The only reason a Frances Fitzgerald is interested in evangelicals or evangelicalism is that these people are political players. For people such as Fitzgerald, politics is “the real world.” In the perspective of Carl Henry’s 1947 manifesto and the emergence of that earlier instantiation of “the new evangelicals,” the so-called religious right of recent years may be seen as the first inning in the game of cultural and political engagement. The evangelicals didn’t always play it well, but at least they were playing in the big leagues. Now, impressed by their unaccustomed influence, some evangelicals are prepared to concede the game in return for a permanent pass to the stadium.
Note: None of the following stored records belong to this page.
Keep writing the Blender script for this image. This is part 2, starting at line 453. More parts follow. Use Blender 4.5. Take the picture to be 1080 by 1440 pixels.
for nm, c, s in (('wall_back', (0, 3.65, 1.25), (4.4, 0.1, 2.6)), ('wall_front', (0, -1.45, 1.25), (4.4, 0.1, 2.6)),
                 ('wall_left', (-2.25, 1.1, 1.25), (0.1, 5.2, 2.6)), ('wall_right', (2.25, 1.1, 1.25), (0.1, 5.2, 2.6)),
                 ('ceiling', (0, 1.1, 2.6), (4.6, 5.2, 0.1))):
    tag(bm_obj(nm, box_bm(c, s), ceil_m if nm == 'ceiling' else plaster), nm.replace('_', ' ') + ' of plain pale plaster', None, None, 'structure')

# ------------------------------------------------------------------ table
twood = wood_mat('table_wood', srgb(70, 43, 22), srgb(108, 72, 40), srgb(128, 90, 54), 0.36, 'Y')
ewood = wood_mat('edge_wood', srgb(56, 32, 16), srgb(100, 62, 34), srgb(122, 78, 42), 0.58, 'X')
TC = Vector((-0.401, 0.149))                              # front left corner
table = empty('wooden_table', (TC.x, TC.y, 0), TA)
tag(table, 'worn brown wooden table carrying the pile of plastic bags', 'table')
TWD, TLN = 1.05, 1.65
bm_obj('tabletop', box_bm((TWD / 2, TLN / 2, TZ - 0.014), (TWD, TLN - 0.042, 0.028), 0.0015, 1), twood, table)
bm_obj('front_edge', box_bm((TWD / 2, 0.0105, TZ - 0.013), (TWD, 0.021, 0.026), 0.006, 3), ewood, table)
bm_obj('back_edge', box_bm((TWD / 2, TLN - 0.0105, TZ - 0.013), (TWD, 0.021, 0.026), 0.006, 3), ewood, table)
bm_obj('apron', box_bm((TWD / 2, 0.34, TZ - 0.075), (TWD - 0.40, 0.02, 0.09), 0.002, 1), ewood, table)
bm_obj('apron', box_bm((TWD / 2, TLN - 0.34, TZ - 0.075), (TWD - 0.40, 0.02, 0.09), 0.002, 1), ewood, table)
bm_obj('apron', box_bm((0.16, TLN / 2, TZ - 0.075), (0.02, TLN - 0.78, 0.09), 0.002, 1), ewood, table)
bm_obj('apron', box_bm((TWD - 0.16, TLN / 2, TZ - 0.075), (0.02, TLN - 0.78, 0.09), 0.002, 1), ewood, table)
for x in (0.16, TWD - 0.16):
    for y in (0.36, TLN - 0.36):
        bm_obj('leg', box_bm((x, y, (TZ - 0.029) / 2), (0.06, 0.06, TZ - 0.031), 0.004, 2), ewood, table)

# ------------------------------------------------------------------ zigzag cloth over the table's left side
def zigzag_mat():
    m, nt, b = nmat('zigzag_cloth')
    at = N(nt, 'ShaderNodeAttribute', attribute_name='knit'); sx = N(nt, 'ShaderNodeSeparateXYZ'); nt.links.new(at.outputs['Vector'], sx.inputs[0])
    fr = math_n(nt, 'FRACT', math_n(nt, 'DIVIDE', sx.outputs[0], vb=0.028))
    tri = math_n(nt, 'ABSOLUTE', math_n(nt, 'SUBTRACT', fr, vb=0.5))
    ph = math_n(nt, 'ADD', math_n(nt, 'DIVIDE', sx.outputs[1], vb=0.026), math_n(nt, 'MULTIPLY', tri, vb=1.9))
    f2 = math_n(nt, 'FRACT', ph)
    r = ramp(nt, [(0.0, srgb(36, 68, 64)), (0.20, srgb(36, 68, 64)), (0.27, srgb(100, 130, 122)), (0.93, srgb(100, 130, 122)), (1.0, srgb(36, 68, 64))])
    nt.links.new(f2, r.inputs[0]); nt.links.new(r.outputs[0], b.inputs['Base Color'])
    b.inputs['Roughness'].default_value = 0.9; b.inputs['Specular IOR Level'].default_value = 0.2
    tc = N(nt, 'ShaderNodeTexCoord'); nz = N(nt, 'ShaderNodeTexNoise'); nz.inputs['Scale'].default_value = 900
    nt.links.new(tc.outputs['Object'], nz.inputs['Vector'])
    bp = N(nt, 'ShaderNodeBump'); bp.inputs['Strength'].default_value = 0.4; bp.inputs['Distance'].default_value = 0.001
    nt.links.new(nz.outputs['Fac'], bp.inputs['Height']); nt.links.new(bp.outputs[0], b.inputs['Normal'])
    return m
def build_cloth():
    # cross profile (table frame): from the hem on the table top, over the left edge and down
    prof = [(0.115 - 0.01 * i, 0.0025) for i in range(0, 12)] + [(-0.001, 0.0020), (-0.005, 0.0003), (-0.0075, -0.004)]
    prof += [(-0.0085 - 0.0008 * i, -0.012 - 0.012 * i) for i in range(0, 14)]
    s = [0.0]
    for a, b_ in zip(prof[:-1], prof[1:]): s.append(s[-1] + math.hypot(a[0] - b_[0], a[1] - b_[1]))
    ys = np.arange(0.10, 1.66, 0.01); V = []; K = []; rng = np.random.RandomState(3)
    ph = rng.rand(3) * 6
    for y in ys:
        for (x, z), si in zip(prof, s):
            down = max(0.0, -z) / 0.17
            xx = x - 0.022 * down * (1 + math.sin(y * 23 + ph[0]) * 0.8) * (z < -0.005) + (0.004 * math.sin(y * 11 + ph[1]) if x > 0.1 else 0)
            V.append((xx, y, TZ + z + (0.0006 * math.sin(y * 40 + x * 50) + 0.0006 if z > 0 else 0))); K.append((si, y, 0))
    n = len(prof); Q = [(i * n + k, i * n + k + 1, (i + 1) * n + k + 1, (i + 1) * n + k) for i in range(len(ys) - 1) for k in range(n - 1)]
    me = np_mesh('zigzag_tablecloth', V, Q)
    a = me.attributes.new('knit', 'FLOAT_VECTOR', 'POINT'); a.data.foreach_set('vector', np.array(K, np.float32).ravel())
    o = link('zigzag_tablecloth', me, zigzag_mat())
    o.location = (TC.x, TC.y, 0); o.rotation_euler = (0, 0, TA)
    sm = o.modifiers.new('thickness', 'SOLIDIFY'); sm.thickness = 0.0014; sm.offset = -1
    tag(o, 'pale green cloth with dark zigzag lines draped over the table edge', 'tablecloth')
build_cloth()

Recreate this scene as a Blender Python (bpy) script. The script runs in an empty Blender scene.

If Fitzgerald and like-minded commentators are right, evangelicalism is joining liberal Christianity on the well-worn path to public irrelevance.

p. 63

Neuhaus, however, closes on a positive note:

It is a heady sensation to be exalted by the likes of the New Yorker, the Washington Post, and the New York Times, but it is an embarrassingly paltry reward for betraying the promise of evangelicalism in American public life, and I am persuaded that most evangelicals will not accept the deal.